* BEGIN *

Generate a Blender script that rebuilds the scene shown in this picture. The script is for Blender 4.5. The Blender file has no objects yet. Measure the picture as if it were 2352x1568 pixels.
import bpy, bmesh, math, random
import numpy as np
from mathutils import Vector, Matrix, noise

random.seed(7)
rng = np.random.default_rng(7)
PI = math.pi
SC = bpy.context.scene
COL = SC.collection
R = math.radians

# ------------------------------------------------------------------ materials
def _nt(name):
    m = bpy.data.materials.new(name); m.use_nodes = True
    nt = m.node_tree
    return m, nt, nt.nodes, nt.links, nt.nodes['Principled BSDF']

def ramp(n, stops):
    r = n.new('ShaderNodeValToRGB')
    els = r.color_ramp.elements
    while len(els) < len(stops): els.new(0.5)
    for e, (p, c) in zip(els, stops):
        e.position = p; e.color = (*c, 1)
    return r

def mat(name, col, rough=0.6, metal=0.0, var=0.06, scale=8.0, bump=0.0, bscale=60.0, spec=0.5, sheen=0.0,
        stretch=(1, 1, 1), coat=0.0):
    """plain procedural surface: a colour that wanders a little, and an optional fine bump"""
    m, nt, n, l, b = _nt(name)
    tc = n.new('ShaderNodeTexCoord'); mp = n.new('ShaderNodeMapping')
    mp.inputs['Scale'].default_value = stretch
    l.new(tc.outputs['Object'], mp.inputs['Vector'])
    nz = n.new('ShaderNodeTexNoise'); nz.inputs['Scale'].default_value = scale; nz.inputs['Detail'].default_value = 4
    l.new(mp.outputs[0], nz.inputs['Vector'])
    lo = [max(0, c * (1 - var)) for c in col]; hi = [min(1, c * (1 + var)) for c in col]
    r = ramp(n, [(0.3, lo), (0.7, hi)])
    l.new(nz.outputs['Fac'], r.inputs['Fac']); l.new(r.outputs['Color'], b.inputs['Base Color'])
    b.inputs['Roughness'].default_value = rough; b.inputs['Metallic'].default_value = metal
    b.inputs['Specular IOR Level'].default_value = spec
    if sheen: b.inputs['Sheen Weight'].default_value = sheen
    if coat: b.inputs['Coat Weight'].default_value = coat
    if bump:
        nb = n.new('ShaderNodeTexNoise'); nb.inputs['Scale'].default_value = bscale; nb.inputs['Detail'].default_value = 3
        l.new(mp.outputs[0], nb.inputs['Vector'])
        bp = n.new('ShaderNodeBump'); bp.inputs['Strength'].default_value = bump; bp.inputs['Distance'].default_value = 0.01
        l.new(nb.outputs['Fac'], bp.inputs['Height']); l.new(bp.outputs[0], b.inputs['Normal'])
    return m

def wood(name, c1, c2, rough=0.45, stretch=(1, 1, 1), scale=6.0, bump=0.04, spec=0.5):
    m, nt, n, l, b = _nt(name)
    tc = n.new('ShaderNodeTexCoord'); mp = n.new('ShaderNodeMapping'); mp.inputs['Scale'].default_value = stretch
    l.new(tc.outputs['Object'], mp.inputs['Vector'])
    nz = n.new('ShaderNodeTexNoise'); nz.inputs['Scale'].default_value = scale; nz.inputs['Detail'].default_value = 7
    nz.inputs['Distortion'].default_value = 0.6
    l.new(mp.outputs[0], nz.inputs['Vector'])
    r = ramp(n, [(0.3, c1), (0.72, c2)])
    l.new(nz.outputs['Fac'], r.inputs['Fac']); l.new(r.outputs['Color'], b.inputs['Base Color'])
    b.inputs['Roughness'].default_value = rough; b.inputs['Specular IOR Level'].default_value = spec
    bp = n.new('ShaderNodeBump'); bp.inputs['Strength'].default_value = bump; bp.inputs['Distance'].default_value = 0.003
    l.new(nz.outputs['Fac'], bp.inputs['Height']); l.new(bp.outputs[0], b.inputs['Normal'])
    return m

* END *

● **Written request**: Using the listing above, work out how many of its lines include "scene", and give only the result.

● **Answer for the task**: 2